Authentication Flow is the orchestration of multi-provider user identity verification, supporting email/password, social OAuth, and enterprise SSO sign-in methods through a unified configuration.

Description

Modern web applications must support multiple authentication methods to accommodate different user segments: individual developers prefer email/password or social login (GitHub, Google), while enterprise customers require SSO via SAML or OIDC with their corporate identity provider. An authentication flow system provides a unified configuration that declares which providers are available, how sessions are managed, and what happens after successful authentication (redirects, token issuance, account creation).
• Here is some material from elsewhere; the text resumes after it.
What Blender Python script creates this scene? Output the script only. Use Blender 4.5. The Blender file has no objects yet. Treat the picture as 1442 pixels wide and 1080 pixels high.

In Helicone, the authentication system is built on Better Auth and provides dedicated pages for sign-in, sign-up, and SSO. The auth configuration centralizes provider setup, session management, and callback handling. Each authentication page handles its specific flow while sharing the underlying auth infrastructure.

Usage

Use a multi-provider authentication flow when:

  • Users need to authenticate via different identity providers.
  • Enterprise customers require SSO integration.
  • The application must support both self-service and managed authentication.
  • Session management must be consistent across all auth methods.

Theoretical Basis

Multi-provider authentication implements the Federated Identity pattern, where the application delegates identity verification to external identity providers (IdPs) and trusts their assertions. The configuration-driven approach follows the Abstract Factory pattern: the auth configuration creates provider-specific authentication handlers without the application code knowing the details of each provider's protocol. The sign-in flow follows the Post/Redirect/Get (PRG) pattern to prevent form resubmission, and sessions implement stateless token-based authentication using signed JWTs or encrypted session cookies.